WeFarmUp réalise actuellement une étude auprès de 40 agriculteurs de la région. Celle-ci reprend tous les itinéraires techniques mis en œuvre lors de la campagne 2015-2016, qui seront croisés avec les données météo de la période. « Le but est d’analyser les synergies qui auraient pu être réalisées au sein de ce collectif d’exploitants et d’estimer les économies possibles en travaillant davantage ensemble », explique Marion Seiller. « Quand on voit qu’il y a plus d’une trentaine de semoirs à l’échelle de ce collectif, on peut se dire qu’il serait possible de faire le même travail avec 10, 15 ou 20, en se les louant entre eux. Nous cherchons à démontrer que le principe du co-farming, l’agriculture collaborative, représente un réel atout pour la stabilité financière des exploitations agricoles et leur pérennité. C’est également un travail sur lequel WeFarmUp sensibilise les organismes agricoles et de conseil de gestion. Il n’y a pas que les exploitants à convaincre, mais toutes les parties prenantes du monde agricole. »

 

Des ambassadeurs pour convaincre
C’est une des bonnes idées de la start-up. Depuis quelques mois, WeFarmUp a mis en place un système d’ambassadeurs. De fait, qui mieux qu’un client convaincu peut promouvoir un service ? En s’appuyant sur un réseau d’Ambassad’Up, comme elle les a baptisés, la jeune entreprise espère augmenter sa communauté d’utilisateurs, le nombre de matériel disponible, mais aussi mieux faire passer ses messages. « Il faut sortir du « déni » de matériel qui frappe le monde agricole », explique Marion Seiller. « Acheter sans réfléchir, juste pour se faire plaisir ou payer moins d’impôts une année, n’est plus possible de nos jours.
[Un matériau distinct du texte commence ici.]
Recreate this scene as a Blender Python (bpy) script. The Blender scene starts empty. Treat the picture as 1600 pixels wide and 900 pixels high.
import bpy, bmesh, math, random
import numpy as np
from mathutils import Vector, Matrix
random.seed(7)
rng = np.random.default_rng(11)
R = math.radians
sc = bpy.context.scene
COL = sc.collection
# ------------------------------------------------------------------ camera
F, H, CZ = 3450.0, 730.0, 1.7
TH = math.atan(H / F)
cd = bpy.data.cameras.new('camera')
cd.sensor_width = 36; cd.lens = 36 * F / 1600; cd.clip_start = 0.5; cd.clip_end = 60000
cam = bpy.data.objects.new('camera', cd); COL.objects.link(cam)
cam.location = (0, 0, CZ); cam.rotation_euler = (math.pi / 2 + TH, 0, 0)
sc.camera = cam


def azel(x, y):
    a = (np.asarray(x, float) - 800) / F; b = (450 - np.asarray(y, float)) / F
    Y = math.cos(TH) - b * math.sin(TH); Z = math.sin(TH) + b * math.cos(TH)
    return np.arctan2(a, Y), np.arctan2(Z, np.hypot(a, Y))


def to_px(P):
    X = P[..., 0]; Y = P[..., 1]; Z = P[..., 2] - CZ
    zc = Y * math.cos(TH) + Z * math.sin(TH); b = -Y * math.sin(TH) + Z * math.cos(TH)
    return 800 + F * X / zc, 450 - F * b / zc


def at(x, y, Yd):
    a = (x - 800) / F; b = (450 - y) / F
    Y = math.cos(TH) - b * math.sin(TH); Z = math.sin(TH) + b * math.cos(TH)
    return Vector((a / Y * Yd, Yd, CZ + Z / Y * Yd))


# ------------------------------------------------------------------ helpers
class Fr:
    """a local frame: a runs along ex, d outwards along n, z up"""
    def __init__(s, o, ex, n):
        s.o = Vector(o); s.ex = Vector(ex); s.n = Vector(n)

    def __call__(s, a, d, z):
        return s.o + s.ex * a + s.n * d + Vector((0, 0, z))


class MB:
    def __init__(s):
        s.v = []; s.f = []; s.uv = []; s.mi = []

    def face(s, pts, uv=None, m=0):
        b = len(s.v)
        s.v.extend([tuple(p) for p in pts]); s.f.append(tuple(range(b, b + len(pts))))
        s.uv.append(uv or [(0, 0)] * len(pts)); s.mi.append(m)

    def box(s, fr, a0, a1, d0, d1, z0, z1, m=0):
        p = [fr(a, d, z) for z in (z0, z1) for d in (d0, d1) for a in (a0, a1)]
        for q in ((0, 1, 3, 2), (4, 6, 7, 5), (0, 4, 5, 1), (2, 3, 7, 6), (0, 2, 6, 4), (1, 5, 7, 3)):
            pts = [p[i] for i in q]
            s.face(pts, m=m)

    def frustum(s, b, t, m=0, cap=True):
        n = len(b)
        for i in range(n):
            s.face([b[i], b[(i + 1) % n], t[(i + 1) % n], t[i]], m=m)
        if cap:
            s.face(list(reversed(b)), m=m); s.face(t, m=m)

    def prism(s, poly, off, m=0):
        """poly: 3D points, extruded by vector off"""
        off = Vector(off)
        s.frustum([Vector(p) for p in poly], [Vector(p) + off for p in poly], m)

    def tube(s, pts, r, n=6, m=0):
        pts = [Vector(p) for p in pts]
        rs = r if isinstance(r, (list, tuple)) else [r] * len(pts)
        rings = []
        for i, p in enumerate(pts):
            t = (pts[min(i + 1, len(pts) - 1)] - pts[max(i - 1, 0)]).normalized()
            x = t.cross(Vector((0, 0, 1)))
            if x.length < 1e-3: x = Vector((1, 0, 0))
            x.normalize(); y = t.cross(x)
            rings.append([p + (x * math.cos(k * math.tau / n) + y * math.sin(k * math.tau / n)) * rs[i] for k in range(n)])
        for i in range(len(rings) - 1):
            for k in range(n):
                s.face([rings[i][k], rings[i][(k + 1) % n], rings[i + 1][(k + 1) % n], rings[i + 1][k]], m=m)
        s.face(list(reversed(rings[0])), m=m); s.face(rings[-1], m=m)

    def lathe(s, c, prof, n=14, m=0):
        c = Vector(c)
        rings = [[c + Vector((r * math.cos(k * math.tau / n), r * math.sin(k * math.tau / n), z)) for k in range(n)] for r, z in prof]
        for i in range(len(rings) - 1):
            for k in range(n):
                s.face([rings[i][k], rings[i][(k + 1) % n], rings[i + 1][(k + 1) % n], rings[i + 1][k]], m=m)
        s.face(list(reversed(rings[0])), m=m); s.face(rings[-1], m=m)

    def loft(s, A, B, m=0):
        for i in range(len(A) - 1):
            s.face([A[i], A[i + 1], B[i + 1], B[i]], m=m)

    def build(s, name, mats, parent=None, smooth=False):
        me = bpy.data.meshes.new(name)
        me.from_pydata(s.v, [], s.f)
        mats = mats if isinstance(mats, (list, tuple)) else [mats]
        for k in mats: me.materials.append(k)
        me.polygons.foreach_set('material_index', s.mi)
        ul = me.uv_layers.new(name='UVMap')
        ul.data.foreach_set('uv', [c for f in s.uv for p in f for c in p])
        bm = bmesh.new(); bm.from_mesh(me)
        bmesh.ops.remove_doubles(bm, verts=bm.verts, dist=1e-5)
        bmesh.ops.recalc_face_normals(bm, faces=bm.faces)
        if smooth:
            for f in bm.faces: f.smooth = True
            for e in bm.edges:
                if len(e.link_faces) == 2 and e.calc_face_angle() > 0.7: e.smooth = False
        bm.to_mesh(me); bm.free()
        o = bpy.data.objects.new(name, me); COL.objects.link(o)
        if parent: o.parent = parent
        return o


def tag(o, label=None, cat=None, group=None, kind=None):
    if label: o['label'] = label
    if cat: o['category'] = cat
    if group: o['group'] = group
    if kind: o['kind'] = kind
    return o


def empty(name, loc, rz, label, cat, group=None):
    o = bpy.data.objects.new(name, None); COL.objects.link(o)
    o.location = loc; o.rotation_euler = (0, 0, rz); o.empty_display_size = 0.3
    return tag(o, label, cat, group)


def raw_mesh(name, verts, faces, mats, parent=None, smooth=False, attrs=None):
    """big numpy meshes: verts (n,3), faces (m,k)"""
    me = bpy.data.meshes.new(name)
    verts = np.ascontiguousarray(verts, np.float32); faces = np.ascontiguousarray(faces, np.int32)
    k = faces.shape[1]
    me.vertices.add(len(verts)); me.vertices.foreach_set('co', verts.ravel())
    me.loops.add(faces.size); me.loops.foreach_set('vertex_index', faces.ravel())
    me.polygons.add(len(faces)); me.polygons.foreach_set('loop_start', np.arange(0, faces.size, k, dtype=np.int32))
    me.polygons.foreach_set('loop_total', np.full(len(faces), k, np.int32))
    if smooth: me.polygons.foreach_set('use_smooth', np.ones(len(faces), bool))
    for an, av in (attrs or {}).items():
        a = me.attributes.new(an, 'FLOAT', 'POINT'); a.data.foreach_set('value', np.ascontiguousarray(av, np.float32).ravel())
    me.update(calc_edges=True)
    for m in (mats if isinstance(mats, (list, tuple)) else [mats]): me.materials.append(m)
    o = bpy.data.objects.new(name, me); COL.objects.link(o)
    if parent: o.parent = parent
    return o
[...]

Les retours d’expérience de nos ambassadeurs auprès de leurs collègues sont les meilleurs moyens à notre disposition pour faire évoluer les mentalités et les pratiques. » WeFarmUp a donc entrepris d’accompagner ces volontaires, en les formant à la communication et en les rémunérant pour leurs interventions. Dans l’Oise, où l’initiative a été lancée en premier, ce sont ainsi 50 Ambassad’Up qui ont été recrutés et formés en deux mois.